In the afternoon we take a long walk alone. We pass an old brick wall we’d hardly noticed before – it’s been weathered by the sun and the rain and delicately spotted with yellow lichen: how long has it been there, what has happened to the people who built it? It was probably rather stark and raw originally – time has been kind to it. 

We pause to look carefully at a tree; the branches look bare, but close up we can see the first, tiny tips of green starting to emerge from some of the brown buds. In the past we only ever noted the big changes, now we’re registering the beautiful, minute steps, accomplished day by day that take it from one season to another. 

In our slow days we have the time, and the patience, to notice what seem, at first, like small sources of pleasure. And as we appreciate them, we realise how big and moving they really are – and how much we missed out on when, in our busier time, we tried to do everything. 

After a light supper, we lie soaking in a hot, deep bath. As the body relaxes and the mind is soothed, we meditate on what we really want to do with our lives. In place of the conventional aspirations which used to drive us we become sensitive to our own authentic ambitions.
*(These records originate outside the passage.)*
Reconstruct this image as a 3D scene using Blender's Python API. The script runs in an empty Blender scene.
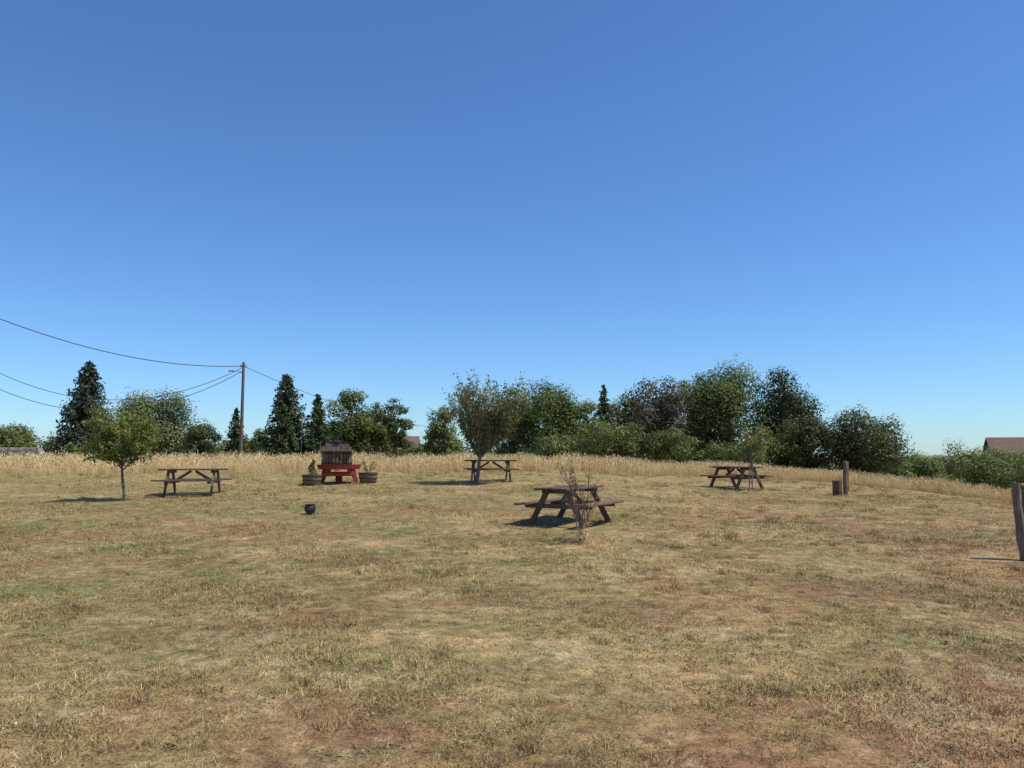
import bpy, math, random
import numpy as np
from mathutils import Vector, Matrix, Euler
R = np.random.RandomState(7)
random.seed(7)
scene = bpy.context.scene

# ------------------------------------------------------------------ terrain
def sstep(a, b, x):
    t = np.clip((np.asarray(x, float) - a) / (b - a), 0, 1)
    return t * t * (3 - 2 * t)
PY = np.array([-4000, 0, 6, 11, 16, 22, 27, 33, 40, 50, 60, 80, 100, 200, 500, 4000.])
PZ = np.array([-6, 0, 0, .04, .22, .46, .58, .80, .88, .80, .6, -.2, -1, -2.6, -5, -12.])
def H(x, y):
    x = np.asarray(x, float); y = np.asarray(y, float)
    z = 0
    for o in (-2.5, -1.2, 0, 1.2, 2.5):
        z = z + np.interp(y + o, PY, PZ) / 5
    z = z * np.where(z > 0, 1 - .36 * sstep(0, 12, x), 1)
    z = z - 2.2 * sstep(16, 46, x) - .75 * sstep(11, 22, x) * sstep(14, 26, y)
    near = np.exp(-((x / 60) ** 2 + (y / 60) ** 2))
    z = z + near * (.018 * np.sin(x * 1.3 + .5 * y) + .014 * np.sin(y * 1.9 - x * .7 + 1) + .03 * np.sin(x * .37 + 2) * np.sin(y * .31))
    return z
def h(x, y):
    return float(H(x, y))

# ------------------------------------------------------------------ node helpers
def new_mat(name):
    m = bpy.data.materials.new(name)
    m.use_nodes = True
    nt = m.node_tree
    nt.nodes.clear()
    out = nt.nodes.new('ShaderNodeOutputMaterial')
    return m, nt, out
def N(nt, t, **kw):
    n = nt.nodes.new(t)
    for k, v in kw.items():
        setattr(n, k, v)
    return n
def ramp(nt, stops, interp='LINEAR'):
    r = nt.nodes.new('ShaderNodeValToRGB')
    cr = r.color_ramp
    cr.interpolation = interp
    while len(cr.elements) < len(stops):
        cr.elements.new(0.5)
    for e, (p, c) in zip(cr.elements, stops):
        e.position = p
        e.color = (c[0], c[1], c[2], 1) if not isinstance(c, (int, float)) else (c, c, c, 1)
    return r
def mixc(nt, fac, a, b, mode='MIX'):
    m = nt.nodes.new('ShaderNodeMix')
    m.data_type = 'RGBA'; m.blend_type = mode
    def put(sock, v):
        if hasattr(v, 'node'):
            nt.links.new(v, sock)
        elif isinstance(v, (int, float)):
            sock.default_value = v
        else:
            sock.default_value = (v[0], v[1], v[2], 1)
    put(m.inputs[0], fac); put(m.inputs[6], a); put(m.inputs[7], b)
    return m.outputs[2]
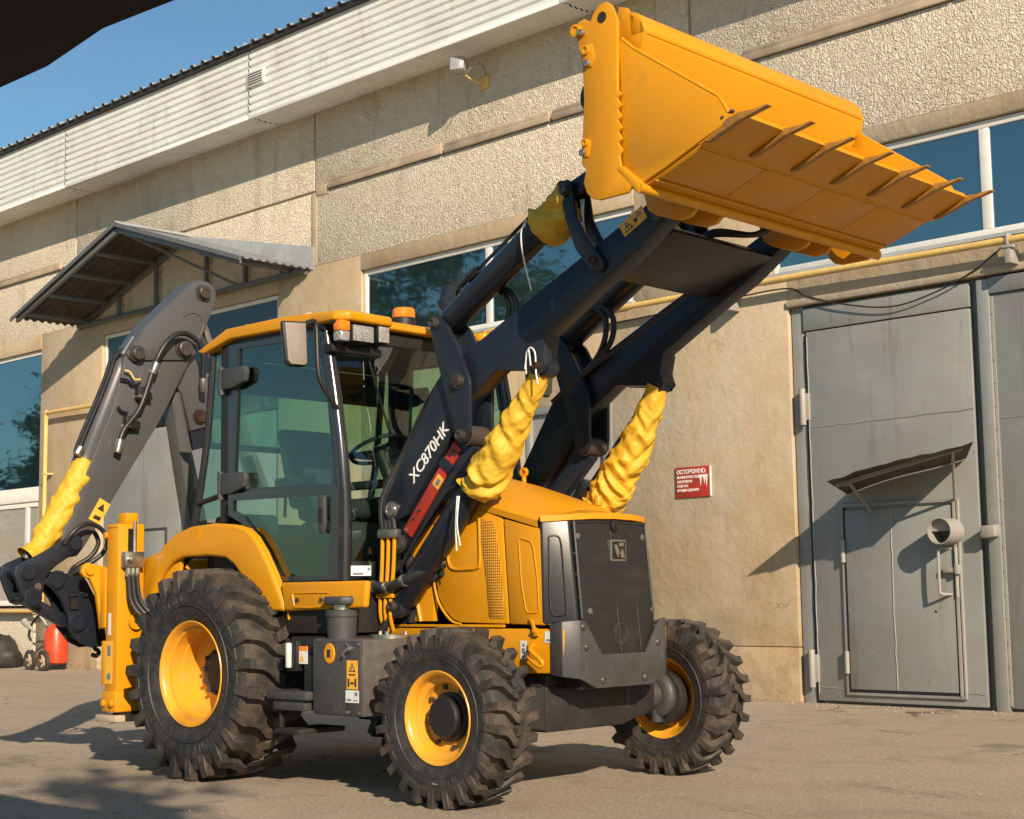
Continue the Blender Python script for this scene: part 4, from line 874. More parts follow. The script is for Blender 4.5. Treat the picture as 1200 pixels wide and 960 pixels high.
for y, z in ((-.335, .84), (-.195, .65), (.185, .65), (.315, .85), (-.36, .955)):
    P('bumper_bolt', B().lathe([(0, .021), (.006, .021), (.012, .014), (.016, 0)], 16, (2.602, y, z), 'x'), 'pin', bm_)
P('nose_bracket', B().box(2.40, 2.54, -.32, .32, .60, .72), 'underside', bev=.01)

# ---- side tank, step, filler
def tank(sgn):
    ya, yb = sorted((sgn * 1.08, sgn * .50)); m_ = 'tankgrey'
    o = P('side_tank', B().box(1.10, 1.55, ya, yb, .455, .895), m_, bev=.012)
    return o
tk = tank(-1); tank(1)
P('side_plate', B().box(1.115, 1.405, -1.088, -1.081, .462, .885), 'darkgrey', tk, bev=.004)
P('side_plate', B().box(1.412, 1.538, -1.088, -1.081, .462, .885), 'darkgrey', tk, bev=.004)
P('round_lid', B().lathe([(0, .060), (.006, .060), (.01, .054), (.01, 0)], 28, (1.268, 0, .812), 'y').xf(Matrix.Translation((0, -1.088, 0)) @ Matrix.Diagonal((.78, -1, 1.0, 1)) @ Matrix.Translation((1.268 * .22 / .78, 0, 0))), 'yellow', tk)
P('lid_slot', B().box(1.254, 1.282, -1.1005, -1.0985, .79, .836), 'print_black', tk)
P('latch_key', B().cyl((1.45, -1.088, .845), (1.45, -1.10, .845), .02, n=12).tube([(1.45, -1.105, .845), (1.42, -1.11, .825), (1.405, -1.11, .80)], .008, 6, 2), 'steel', tk)
sy = P('warning_sticker', B().box(1.42, 1.515, -1.0905, -1.0885, .612, .776), 'sticker_yellow', tk)
P('pictogram', B().prism('y', [(1.438, .712), (1.497, .712), (1.4675, .764)], -1.0918, -1.0907).box(1.438, 1.497, -1.0918, -1.0907, .690, .698).box(1.43, 1.444, -1.0918, -1.0907, .625, .672).box(1.49, 1.504, -1.0918, -1.0907, .625, .672).box(1.452, 1.484, -1.0918, -1.0907, .64, .652), 'print_black', sy)
P('pictogram', B().prism('y', [(1.449, .718), (1.486, .718), (1.4675, .752)], -1.0926, -1.092), 'sticker_yellow', sy)
P('pictogram', B().box(1.464, 1.471, -1.0932, -1.0927, .722, .742), 'print_black', sy)
sw = P('sticker', B().box(1.41, 1.525, -1.0905, -1.0885, .535, .606), 'sticker_white', tk)
P('print', B().box(1.49, 1.515, -1.0915, -1.0907, .575, .595).box(1.42, 1.46, -1.0915, -1.0907, .545, .556).box(1.48, 1.515, -1.0915, -1.0907, .545, .552), 'sticker_grey', sw)
for x in (1.425, 1.53):
    for z in (.478, .868): P('screw', B().cyl((x, -1.088, z), (x, -1.095, z), .010, n=8), 'steel', tk)
P('step_bracket', B().box(.84, 1.099, -1.04, -.55, .80, .905), 'black', bev=.01)
P('step_box', B().box(.98, 1.098, -1.05, -.55, .475, .80), 'black', bev=.008)
P('step_plate', B().box(.72, 1.099, -1.13, -.70, .535, .585).box(.76, 1.06, -1.11, -.74, .47, .535), 'darkgrey', bev=.008)
P('step_plate', B().box(.76, 1.0, -1.10, -.74, .33, .36).box(.78, .80, -1.08, -1.05, .36, .5), 'underside', bev=.006)
ws = P('warning_sticker', B().box(.935, 1.02, -1.0535, -1.0512, .745, .85), 'sticker_white')
P('sticker_band', B().box(.935, 1.02, -1.0545, -1.0536, .822, .85), 'orange', ws); P('pictogram', B().prism('y', [(.945, .76), (.99, .76), (.967, .81)], -1.0545, -1.0536), 'sticker_yellow', ws)
P('side_marker', B().box(.865, .895, -1.10, -1.06, .72, .87), 'white', bev=.008); P('marker_body', B().box(.84, .94, -1.075, -1.0, .70, .885), 'black', bev=.01)
P('filler_pipe', B().lathe([(.885, .085), (1.02, .092), (1.025, .098), (1.06, .10), (1.065, .085), (1.065, 0)], 28, (1.19, -.93, 0), 'z'), 'cabgrey')
P('filler_neck', B().cyl((1.19, -.93, 1.065), (1.19, -.93, 1.095), .05), 'steel'); 
P('filler_cap', B().prism('z', [(1.07, -.97), (1.12, -1.01), (1.26, -1.0), (1.30, -.95), (1.29, -.88), (1.2, -.86), (1.09, -.9)], 1.095, 1.145), 'cabgrey', bev=.015)
P('flange_bolts', B().cyl((1.42, -.75, .895), (1.42, -.75, .915), .12, n=24).cyl((1.33, -.75, .91), (1.33, -.75, .935), .014, n=6).cyl((1.5, -.70, .91), (1.5, -.70, .935), .014, n=6).cyl((1.48, -.83, .91), (1.48, -.83, .935), .014, n=6), 'steel')

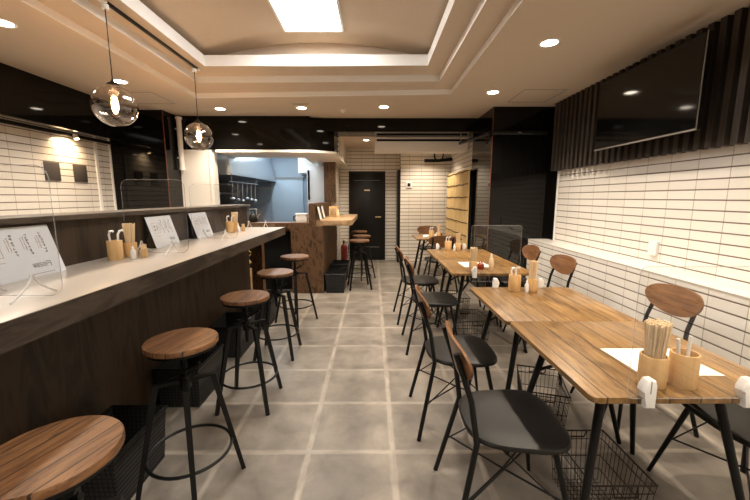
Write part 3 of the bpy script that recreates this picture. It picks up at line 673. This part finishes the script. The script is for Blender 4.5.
MB().box(-0.08, 0.09, -0.055, 0.055, 0.10, 0.125, bev=0.005).build('lid', 'plastic', t)
MB().tube([(-0.075, 0, 0.09), (-0.11, 0, 0.08), (-0.115, 0, 0.03), (-0.075, 0, 0.02)], 0.008, 6).build('handle', 'blacksat', t)
t = thing('kettle', 'dark kettle on the range near the kitchen back', 'kettle', (-1.75, 5.20, 0.99))
MB().lathe([(0.055, 0), (0.065, 0.03), (0.055, 0.10), (0.025, 0.13), (0.01, 0.14)], n=20).build('body', 'blacksat', t)
MB().tube([(-0.05, 0, 0.10), (-0.05, 0, 0.19), (0.05, 0, 0.19), (0.05, 0, 0.10)], 0.006, 6).build('handle', 'steel', t)
MB().cyl((0.05, 0, 0.06), (0.10, 0, 0.12), 0.012, 0.007).build('spout', 'steel', t)
t['label'] = 'small dark kettle on the partition top seen through the bar screen'

# ------------------------------------------------------------------ writing helper
def text_mesh(name, txt, size, mat, parent, mat4):
    cu = bpy.data.curves.new('lettering', 'FONT'); cu.body = txt; cu.size = size; cu.extrude = 0.0002; cu.align_x = 'CENTER'; cu.resolution_u = 2
    tmp = bpy.data.objects.new('lettering', cu); C.objects.link(tmp)
    dg = bpy.context.evaluated_depsgraph_get(); me = bpy.data.meshes.new_from_object(tmp.evaluated_get(dg))
    bpy.data.objects.remove(tmp); bpy.data.curves.remove(cu)
    me.materials.clear(); me.materials.append(M[mat]); me.transform(mat4)
    o = bpy.data.objects.new(name, me); C.objects.link(o); o.parent = parent; return o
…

It could be nice to take up drawing; how might our relationship with our mother be improved; what kind of work gives us most satisfaction; what kind of relationship might be possible that could be really fruitful? We start to dig around in the neglected territory of our needs and longings and begin to think through how they could realistically evolve. 

We turn in early, so we’ll be fresh in the morning. In the minutes before we sleep we go over the memories of a trip from years ago: recapturing the charming manners of a particular waiter or the pleasure of opening the shutters in the morning and looking down a narrow street towards the sea; we’re planning to stay quietly put for a while but we don’t need to go anywhere – our lives are rich and large already.